▶ **SET TASK**:
Restate the opening lines of the material below word for word, stopping after the line that contains "return (f(r), f(g), f(b), 1.0)".

-------------------------

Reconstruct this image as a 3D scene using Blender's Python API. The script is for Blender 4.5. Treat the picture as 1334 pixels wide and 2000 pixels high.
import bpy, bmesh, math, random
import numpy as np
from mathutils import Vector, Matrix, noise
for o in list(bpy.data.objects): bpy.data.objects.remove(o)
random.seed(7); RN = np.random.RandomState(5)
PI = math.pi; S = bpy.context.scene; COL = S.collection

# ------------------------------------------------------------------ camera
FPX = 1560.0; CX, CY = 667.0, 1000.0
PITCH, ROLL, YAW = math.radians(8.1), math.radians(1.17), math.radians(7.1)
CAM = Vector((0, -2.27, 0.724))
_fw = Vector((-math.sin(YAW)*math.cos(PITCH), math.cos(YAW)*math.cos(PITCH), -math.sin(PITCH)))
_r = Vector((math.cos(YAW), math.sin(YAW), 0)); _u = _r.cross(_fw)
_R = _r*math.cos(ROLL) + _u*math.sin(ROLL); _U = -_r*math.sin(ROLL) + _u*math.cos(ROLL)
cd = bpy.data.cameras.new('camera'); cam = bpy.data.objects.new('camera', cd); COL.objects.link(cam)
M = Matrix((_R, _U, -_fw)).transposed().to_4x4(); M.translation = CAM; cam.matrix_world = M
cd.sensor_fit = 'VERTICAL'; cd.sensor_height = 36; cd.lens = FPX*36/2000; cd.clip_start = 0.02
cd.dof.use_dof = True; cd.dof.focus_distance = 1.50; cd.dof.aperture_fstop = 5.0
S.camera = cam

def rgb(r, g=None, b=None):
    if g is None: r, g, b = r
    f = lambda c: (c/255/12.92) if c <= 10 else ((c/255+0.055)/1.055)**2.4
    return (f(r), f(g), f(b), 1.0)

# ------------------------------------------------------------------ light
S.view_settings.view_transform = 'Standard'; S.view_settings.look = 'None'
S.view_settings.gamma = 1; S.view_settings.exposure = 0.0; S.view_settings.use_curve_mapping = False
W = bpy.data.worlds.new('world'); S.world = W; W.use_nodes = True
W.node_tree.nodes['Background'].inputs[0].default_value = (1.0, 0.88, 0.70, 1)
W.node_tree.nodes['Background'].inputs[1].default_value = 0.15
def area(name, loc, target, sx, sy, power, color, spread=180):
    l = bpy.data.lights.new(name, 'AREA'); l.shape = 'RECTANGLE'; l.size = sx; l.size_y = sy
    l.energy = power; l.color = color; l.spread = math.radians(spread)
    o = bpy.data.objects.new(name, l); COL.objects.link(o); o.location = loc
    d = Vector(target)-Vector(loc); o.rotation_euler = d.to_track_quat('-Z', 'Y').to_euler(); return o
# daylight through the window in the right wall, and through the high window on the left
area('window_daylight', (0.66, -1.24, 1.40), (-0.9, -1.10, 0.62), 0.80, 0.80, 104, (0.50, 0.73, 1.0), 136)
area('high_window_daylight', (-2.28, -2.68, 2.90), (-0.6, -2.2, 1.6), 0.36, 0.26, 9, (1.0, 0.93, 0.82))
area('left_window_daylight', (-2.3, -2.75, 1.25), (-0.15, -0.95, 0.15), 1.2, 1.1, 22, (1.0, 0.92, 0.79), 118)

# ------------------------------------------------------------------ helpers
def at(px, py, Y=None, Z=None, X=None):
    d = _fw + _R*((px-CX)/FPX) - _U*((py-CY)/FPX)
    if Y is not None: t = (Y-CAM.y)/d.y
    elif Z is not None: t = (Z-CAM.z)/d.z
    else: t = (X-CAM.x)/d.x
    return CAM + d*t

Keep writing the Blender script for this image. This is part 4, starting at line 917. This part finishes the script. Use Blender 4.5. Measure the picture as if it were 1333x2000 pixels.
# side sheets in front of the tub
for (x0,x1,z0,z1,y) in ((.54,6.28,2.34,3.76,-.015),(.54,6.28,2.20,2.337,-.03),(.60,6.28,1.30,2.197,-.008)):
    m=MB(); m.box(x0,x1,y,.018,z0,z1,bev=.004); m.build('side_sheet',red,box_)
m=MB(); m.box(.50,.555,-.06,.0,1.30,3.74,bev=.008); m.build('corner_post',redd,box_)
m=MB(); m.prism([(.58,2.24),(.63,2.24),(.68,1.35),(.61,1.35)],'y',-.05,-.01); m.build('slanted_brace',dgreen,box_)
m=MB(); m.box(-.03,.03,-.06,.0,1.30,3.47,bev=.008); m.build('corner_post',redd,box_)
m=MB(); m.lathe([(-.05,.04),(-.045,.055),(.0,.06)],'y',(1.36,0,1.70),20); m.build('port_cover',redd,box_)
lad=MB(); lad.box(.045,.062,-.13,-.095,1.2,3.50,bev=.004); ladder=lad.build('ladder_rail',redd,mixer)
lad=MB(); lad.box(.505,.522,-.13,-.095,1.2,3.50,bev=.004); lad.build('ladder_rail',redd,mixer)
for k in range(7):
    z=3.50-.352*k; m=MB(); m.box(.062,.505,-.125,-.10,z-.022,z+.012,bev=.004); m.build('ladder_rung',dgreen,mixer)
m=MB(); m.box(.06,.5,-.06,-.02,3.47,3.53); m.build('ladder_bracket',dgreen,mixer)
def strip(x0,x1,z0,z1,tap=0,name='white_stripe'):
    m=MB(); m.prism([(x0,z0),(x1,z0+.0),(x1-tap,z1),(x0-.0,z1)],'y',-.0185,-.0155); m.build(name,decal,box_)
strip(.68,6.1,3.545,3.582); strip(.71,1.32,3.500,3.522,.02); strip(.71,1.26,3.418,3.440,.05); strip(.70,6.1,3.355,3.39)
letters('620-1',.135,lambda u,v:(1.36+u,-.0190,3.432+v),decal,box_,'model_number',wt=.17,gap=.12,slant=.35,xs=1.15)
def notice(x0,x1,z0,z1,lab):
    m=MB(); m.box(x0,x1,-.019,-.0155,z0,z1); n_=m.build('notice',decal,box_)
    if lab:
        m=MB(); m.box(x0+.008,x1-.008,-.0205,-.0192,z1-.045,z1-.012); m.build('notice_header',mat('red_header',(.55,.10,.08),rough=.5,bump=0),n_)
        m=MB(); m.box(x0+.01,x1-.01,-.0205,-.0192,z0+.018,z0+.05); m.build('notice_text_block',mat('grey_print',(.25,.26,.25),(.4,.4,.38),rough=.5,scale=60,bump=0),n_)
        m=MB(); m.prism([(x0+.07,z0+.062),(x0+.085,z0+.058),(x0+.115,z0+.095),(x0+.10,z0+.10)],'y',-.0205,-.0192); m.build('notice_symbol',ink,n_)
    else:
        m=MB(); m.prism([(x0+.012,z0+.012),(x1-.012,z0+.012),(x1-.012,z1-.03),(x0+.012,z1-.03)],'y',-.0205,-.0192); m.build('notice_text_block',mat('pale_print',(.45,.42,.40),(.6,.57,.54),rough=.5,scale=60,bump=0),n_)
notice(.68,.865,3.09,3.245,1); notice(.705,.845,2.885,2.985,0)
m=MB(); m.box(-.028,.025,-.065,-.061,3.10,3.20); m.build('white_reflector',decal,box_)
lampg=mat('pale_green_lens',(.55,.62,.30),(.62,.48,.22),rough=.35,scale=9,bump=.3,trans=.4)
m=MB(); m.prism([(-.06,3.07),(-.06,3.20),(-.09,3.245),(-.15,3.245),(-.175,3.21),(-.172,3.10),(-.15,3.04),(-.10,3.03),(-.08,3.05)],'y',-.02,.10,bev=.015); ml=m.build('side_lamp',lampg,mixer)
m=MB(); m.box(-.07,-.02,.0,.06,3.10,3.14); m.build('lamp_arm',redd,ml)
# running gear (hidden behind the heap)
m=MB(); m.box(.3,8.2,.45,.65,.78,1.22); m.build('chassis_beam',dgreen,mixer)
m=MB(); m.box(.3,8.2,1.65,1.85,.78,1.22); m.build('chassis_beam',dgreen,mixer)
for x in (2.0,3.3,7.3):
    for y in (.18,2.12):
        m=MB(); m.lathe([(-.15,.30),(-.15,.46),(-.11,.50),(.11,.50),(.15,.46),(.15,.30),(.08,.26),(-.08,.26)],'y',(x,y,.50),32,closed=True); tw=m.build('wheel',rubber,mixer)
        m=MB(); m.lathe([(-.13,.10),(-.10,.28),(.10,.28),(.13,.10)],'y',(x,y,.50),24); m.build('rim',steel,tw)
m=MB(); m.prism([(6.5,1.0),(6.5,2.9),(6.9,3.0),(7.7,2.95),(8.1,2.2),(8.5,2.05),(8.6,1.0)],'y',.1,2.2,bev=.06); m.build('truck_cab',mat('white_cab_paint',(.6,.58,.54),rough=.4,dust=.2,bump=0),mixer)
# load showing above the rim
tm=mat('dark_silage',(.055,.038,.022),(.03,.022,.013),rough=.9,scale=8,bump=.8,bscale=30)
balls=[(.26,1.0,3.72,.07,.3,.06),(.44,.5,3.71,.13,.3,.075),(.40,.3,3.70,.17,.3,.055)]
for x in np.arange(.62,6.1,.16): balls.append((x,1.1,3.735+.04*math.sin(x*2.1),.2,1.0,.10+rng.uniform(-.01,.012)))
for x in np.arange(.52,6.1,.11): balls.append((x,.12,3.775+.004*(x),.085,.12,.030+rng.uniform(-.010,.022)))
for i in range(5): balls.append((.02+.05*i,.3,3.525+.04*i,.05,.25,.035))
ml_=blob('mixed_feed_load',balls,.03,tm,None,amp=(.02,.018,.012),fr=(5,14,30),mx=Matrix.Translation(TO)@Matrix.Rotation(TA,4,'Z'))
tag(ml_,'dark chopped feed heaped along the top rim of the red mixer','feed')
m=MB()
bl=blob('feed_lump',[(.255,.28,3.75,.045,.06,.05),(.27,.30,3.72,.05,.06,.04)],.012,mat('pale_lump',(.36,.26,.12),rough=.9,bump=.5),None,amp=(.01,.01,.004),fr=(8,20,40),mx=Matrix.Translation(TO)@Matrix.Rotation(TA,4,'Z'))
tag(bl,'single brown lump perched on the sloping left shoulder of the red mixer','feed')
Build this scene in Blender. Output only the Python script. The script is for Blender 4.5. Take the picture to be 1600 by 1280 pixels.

-------------------------

▶ **FULL SOLUTION**:
Reconstruct this image as a 3D scene using Blender's Python API. The script is for Blender 4.5. Treat the picture as 1334 pixels wide and 2000 pixels high.
import bpy, bmesh, math, random
import numpy as np
from mathutils import Vector, Matrix, noise
for o in list(bpy.data.objects): bpy.data.objects.remove(o)
random.seed(7); RN = np.random.RandomState(5)
PI = math.pi; S = bpy.context.scene; COL = S.collection

# ------------------------------------------------------------------ camera
FPX = 1560.0; CX, CY = 667.0, 1000.0
PITCH, ROLL, YAW = math.radians(8.1), math.radians(1.17), math.radians(7.1)
CAM = Vector((0, -2.27, 0.724))
_fw = Vector((-math.sin(YAW)*math.cos(PITCH), math.cos(YAW)*math.cos(PITCH), -math.sin(PITCH)))
_r = Vector((math.cos(YAW), math.sin(YAW), 0)); _u = _r.cross(_fw)
_R = _r*math.cos(ROLL) + _u*math.sin(ROLL); _U = -_r*math.sin(ROLL) + _u*math.cos(ROLL)
cd = bpy.data.cameras.new('camera'); cam = bpy.data.objects.new('camera', cd); COL.objects.link(cam)
M = Matrix((_R, _U, -_fw)).transposed().to_4x4(); M.translation = CAM; cam.matrix_world = M
cd.sensor_fit = 'VERTICAL'; cd.sensor_height = 36; cd.lens = FPX*36/2000; cd.clip_start = 0.02
cd.dof.use_dof = True; cd.dof.focus_distance = 1.50; cd.dof.aperture_fstop = 5.0
S.camera = cam

def rgb(r, g=None, b=None):
    if g is None: r, g, b = r
    f = lambda c: (c/255/12.92) if c <= 10 else ((c/255+0.055)/1.055)**2.4
    return (f(r), f(g), f(b), 1.0)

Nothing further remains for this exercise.